Peor que la biblia, la pólvora y la sífilis juntas, los colonizadores trajeron también su avaricia. Y fueron precisamente sus intereses económicos que violentaron el uso ritual y sagrado de la hoja de coca, introduciéndole una división, un tajo, en lo más profundo de su esencia.
En 2023, el Estado Plurinacional de Bolivia solicitó formalmente a la OMS realizar un “examen crítico” de la hoja de coca, para poder “desclasificarla” del Listado I de sustancias estupefacientes, sostenido por Naciones Unidas desde 1961 y base de su prohibición internacional. Ante esta ocasión es importante recordar que no es la primera vez que se desclasificaría la hoja de coca como ilícita. Sin embargo hoy, por primera vez la balanza podría inclinarse a nuestro favor.
Después de la invasión española al Tawantinsuyu en 1532, la Iglesia Católica primero prohibió el uso de la coca a mitad del siglo XVI, considerándola herética. Sin embargo, en 1573, con la implementación de la mit’a y la regularización del trabajo forzado en las minas de Potosí, se produjo una transformación, o mejor, una deformación histórica de la coca de largo alcance: la profanación de su uso para fines productivos en escala industrial. Por eso, cuando en 1573 Felipe II, rey de España, derogó la recién impuesta prohibición de la coca, no tuvo nada que ver con el reconocimiento de la cultura ancestral de las poblaciones originarias, sino con la maximización de lucro extractivista. Simultáneamente, el trabajo forzado creó una condición de extracción forzada de energía, y dado su valor práctico para los trabajadores —como energizante, analgésico, y alimento de altísimo nivel nutritivo y vitamínico—, condujo a su uso excesivo. Así, la administración colonial forzó una relación de dependencia existencial del trabajador indígena y la coca. No por razones farmacológicas, sino porque el trabajo tributario que debía realizarse para obtener el derecho a la vida era simplemente imposible de realizar sin el uso de la coca.
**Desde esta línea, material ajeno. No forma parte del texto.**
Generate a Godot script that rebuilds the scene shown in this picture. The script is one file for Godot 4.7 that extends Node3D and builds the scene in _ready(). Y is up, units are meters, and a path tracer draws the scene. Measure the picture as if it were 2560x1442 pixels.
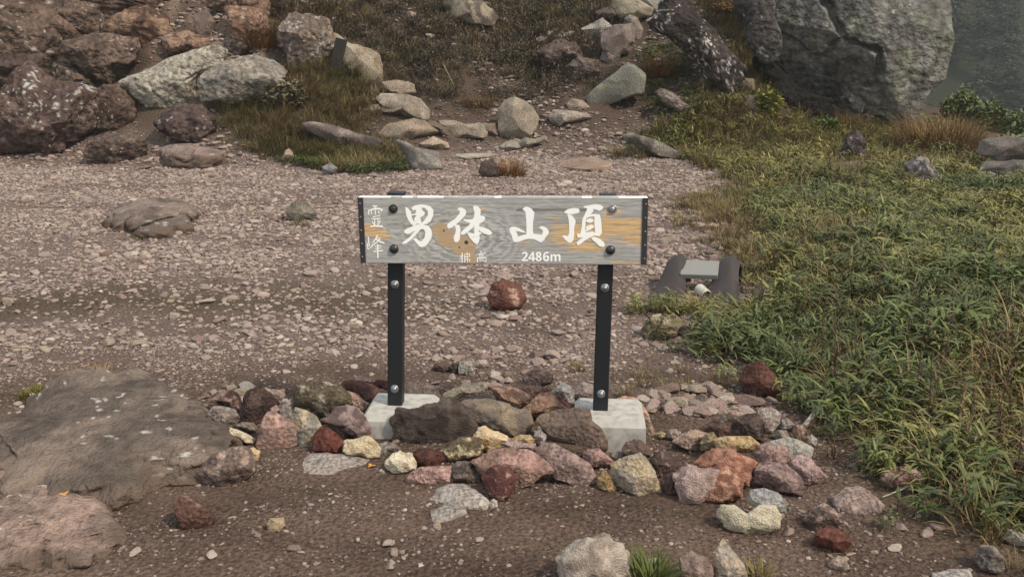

En realidad, la deformación colonial de la hoja en 1573 consistía en un corte de precisión quirúrgica a la esencia propia de la coca. Se le produjo una división interna que separaba su valor milenario, su uso ritual y sagrado, de su valor de cambio bajo un régimen de relaciones de producción mercantilizadas. A lo que se puso precio no fue a la hoja en sí. Se le puso precio a un alcaloide específico, justamente al principio activo que hacía posible la extracción forzada de trabajo. Es decir que ya en 1573, a causa de dicha deformación, este alcaloide específico se vuelve históricamente inteligible como configuración económica, jurídica y política dentro de la hoja de coca. Y se vuelve negocio.
Lo trágico es que en el siglo XX los EEUU —y luego también Naciones Unidas— únicamente consiguen percibir la hoja de coca a partir de su deformación colonial. Tal vez porque la avaricia colonial y su lógica extractivista corresponden orgánicamente a la comprensión de mundo capitalista. La ciencia occidental demoró 300 años en aislar por completo dicho alcaloide en un laboratorio químico alemán y bautizarlo “cocaína”; para que finalmente, en 1973, en medio de “programas de reajustes estructurales” con los que el FMI y el Banco Mundial instalaron el neoliberalismo en nuestro continente, los EEUU le declararan la guerra al patrimonio cultural inalienable ancestral y originario de los pueblos andinos, llamándola “guerra contra las drogas”.
Es por eso que hoy es fundamental corregir la deformación colonial que se infirió a la hoja de coca 450 años atrás. La primera derogación de su prohibición fue parte de la lógica de explotación colonial. Hoy, por lo contrario, son los propios pueblos indígena originario campesinos reivindicando la soberanía del Estado Plurinacional ante la comunidad internacional.